California lawmakers repealed a public records law in 2018 to increase access to police disciplinary reports, only to see law enforcement groups drag their feet in making disclosures — even to the point of fighting litigation from news organizations for internal reports on police killings.

"Just having the access to these records is huge, but that's not to say departments aren't going to put up a fight," Garcia said. "Even where there are good sunshine laws, there's a million excuses or reasons they'll say they can't release the records."

The Push for a Database

The fact that New York repealed its law in spite of union opposition demonstrates how the ongoing Black Lives Matter movement is changing the political calculus for elected officials, according to David Harris, a University of Pittsburgh law professor and host of the podcast "Criminal Injustice."

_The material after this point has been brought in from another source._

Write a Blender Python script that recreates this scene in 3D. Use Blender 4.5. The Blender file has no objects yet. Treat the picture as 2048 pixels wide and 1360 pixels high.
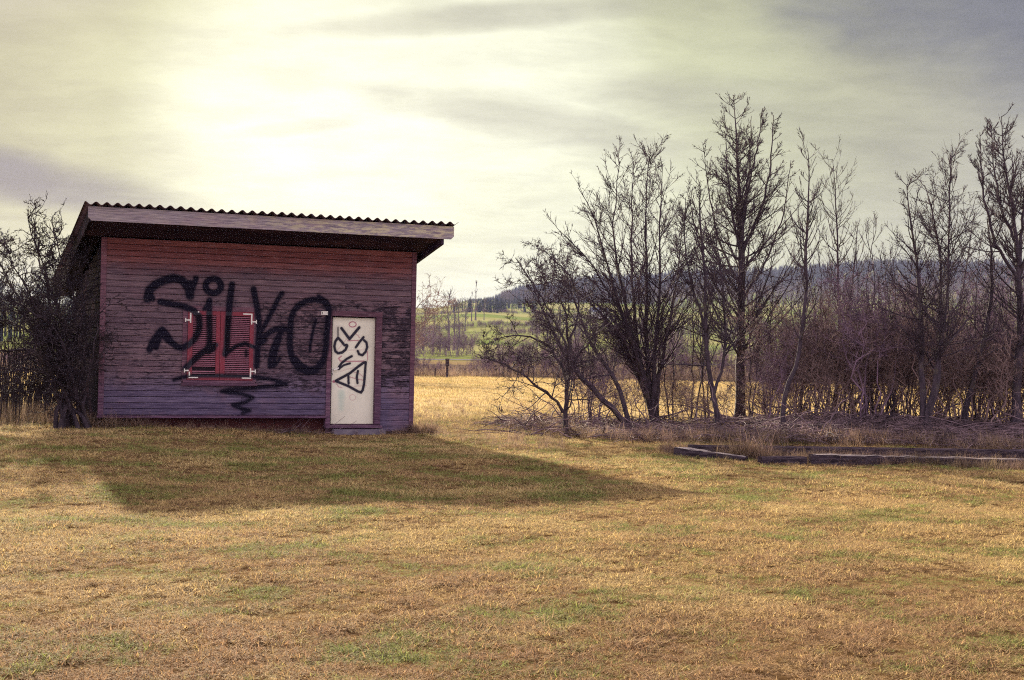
import bpy, math, random
import numpy as np

rng = np.random.default_rng(11)
random.seed(11)
SC = bpy.context.scene
COL = SC.collection

# ------------------------------------------------------------------ camera
FPX, CAMH, PITCH, ROLL = 2850.0, 1.7, 0.0053, 0.0216
cd = bpy.data.cameras.new('camera')
cam = bpy.data.objects.new('camera', cd)
COL.objects.link(cam)
cd.sensor_width = 36.0
cd.lens = 36.0 * FPX / 2048.0
cd.clip_start = 0.1
cd.clip_end = 12000.0
cam.location = (0, 0, CAMH)
from mathutils import Matrix, Vector
cam.rotation_euler = (Matrix.Rotation(math.pi / 2 + PITCH, 4, 'X') @ Matrix.Rotation(ROLL, 4, 'Z')).to_euler()
SC.camera = cam

# ------------------------------------------------------------------ view
SC.view_settings.view_transform = 'Standard'
SC.view_settings.look = 'None'
SC.view_settings.exposure = 1.85
SC.view_settings.gamma = 1.0
SC.view_settings.use_curve_mapping = False
SC.cycles.use_denoising = False
SC.cycles.denoising_prefilter = 'ACCURATE'
SC.cycles.use_adaptive_sampling = False
SC.cycles.sample_clamp_indirect = 1.0
SC.cycles.filter_width = 1.1
SC.cycles.max_bounces = 6
SC.cycles.diffuse_bounces = 3
SC.cycles.transparent_max_bounces = 8
SC.cycles.volume_bounces = 1

# ------------------------------------------------------------------ sun and sky
SUN_EL, SUN_AZ = math.radians(20.6), math.radians(19.4)      # azimuth: to the left of straight ahead
SUN_DIR = Vector((-math.sin(SUN_AZ) * math.cos(SUN_EL), math.cos(SUN_AZ) * math.cos(SUN_EL), math.sin(SUN_EL)))
ld = bpy.data.lights.new('sun', 'SUN')
ld.energy = 4.4
ld.angle = math.radians(1.0)
ld.color = (1.0, 0.87, 0.64)
sun = bpy.data.objects.new('sun', ld)
COL.objects.link(sun)
sun.rotation_euler = SUN_DIR.to_track_quat('Z', 'Y').to_euler()
sun.location = (-20, 60, 40)


class NT:
    """small helper round a node tree"""
    def __init__(self, tree):
        self.t = tree
        self.t.nodes.clear()

    def n(self, typ, **kw):
        nd = self.t.nodes.new(typ)
        for k, v in kw.items():
            setattr(nd, k, v)
        return nd

    def put(self, sock, v):
        if isinstance(v, bpy.types.NodeSocket):
            self.t.links.new(v, sock)
        elif isinstance(v, (tuple, list)) and len(v) == 3 and sock.type == 'RGBA':
            sock.default_value = (*v, 1)
        else:
            sock.default_value = v

    def math(self, op, a, b=0.0, c=None, clamp=False):
        nd = self.n('ShaderNodeMath', operation=op, use_clamp=clamp)
        self.put(nd.inputs[0], a)
        self.put(nd.inputs[1], b)
        if c is not None:
            self.put(nd.inputs[2], c)
        return nd.outputs[0]

    def vmath(self, op, a, b=None, out=0):
        nd = self.n('ShaderNodeVectorMath', operation=op)
        self.put(nd.inputs[0], a)
        if b is not None:
            self.put(nd.inputs[1], b)
        return nd.outputs['Value' if op in ('DOT_PRODUCT', 'LENGTH') else 'Vector']

    def mix(self, f, a, b, mode='MIX'):
        nd = self.n('ShaderNodeMix', data_type='RGBA', blend_type=mode)
        self.put(nd.inputs[0], f)
        self.put(nd.inputs[6], a)
        self.put(nd.inputs[7], b)
        return nd.outputs[2]

    def noise(self, vec, scale, detail=3.0, rough=0.55, dist=0.0):
        nd = self.n('ShaderNodeTexNoise')
        if vec is not None:
            self.put(nd.inputs['Vector'], vec)
        nd.inputs['Scale'].default_value = scale
        nd.inputs['Detail'].default_value = detail
        nd.inputs['Roughness'].default_value = rough
        nd.inputs['Distortion'].default_value = dist
        return nd.outputs[0]

    def ss(self, x, lo, hi):
        nd = self.n('ShaderNodeMapRange', interpolation_type='SMOOTHSTEP')
        self.put(nd.inputs[0], x)
        nd.inputs[1].default_value = lo
        nd.inputs[2].default_value = hi
        return nd.outputs[0]

    def scale(self, vec, s):
        return self.vmath('MULTIPLY', vec, s)

    def sep(self, vec):
        nd = self.n('ShaderNodeSeparateXYZ')
        self.put(nd.inputs[0], vec)
        return nd.outputs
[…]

"With these massive demonstrations, it's not just young black people — it's all kinds of people," Harris said. "And that's the difference a truly democratic response can make; that many people in that many places can really grab a politician's attention."

A state senator in Maryland has proposed a similarly broad reform of that state's version of a 50-a law, but Harris noted other reforms being proposed around the country seek to provide more meager access to misconduct files.

In Pennsylvania, for example, state Attorney General Josh Shapiro this month declared his support for "ending the practice of law enforcement agencies unknowingly hiring officers with documented patterns of excessive use of force or other misconduct."

The statement was backed by Philadelphia's police commissioner, Pittsburgh's police chief, the president of the state police union and the Pennsylvania District Attorneys Association, but Harris said the proposed reform wouldn't increase access for everyday citizens.

"It's great if maybe they won't hire some guy involved in a terrible incident," he said. "That's a significant, good step … but it's not the same as exposing the record to the public."

Meanwhile in Delaware, Democratic lawmakers have proposed rewriting the state's Law Enforcement Officers Bill of Rights to give criminal defense attorneys access to accusations of wrongdoing.

And in Vermont, the state attorney general, at least one state senator and the state's commissioner of public safety have all indicated support for making internal affairs investigations of state police publicly accessible.

Ed Hutchison, president of the National Police Association, said the organization supports laws that provide records after "a judge has had the opportunity to hear the concerns of the officer and has determined the information is material to the requester."

But he said too much disclosure — especially of complaints that have not been investigated or were found to be false — could incite attacks by "violent opportunists or domestic violent extremists."

"As long as law enforcement remains unique in being the only employment which results in employees being targeted for shootings, stabbings, and being run over with cars simply because of the uniform, states have a unique duty to mitigate targeting of law enforcement officers to the best of their abilities," Hutchison said in a statement to Law360.

Garcia said the wave of reforms is encouraging, but she suggested a more national solution to the problem of police records accessibility: a centralized database tracking police misconduct.

"More mandated, automatic reporting and publishing is an ideal that we should strive for," she said. "If Congress is able to get a national database law passed, that is going to be a really big deal."

The Justice in Policing Act that Democratic lawmakers proposed last week aims to do exactly that by establishing a "National Police Misconduct Registry."

Sen. Cory Booker said in a statement that the proposal would hold law enforcement accountable and ensure "police abuses are better tracked and reported."

Garcia said the registry could provide the transparency necessary to restore public faith in police.

"Law enforcement agencies work on behalf of the people, funded by taxpayer dollars," she said. "For the public, seeing that Officer A and Officer B have these histories of misconduct offers an opportunity to hold the police department accountable."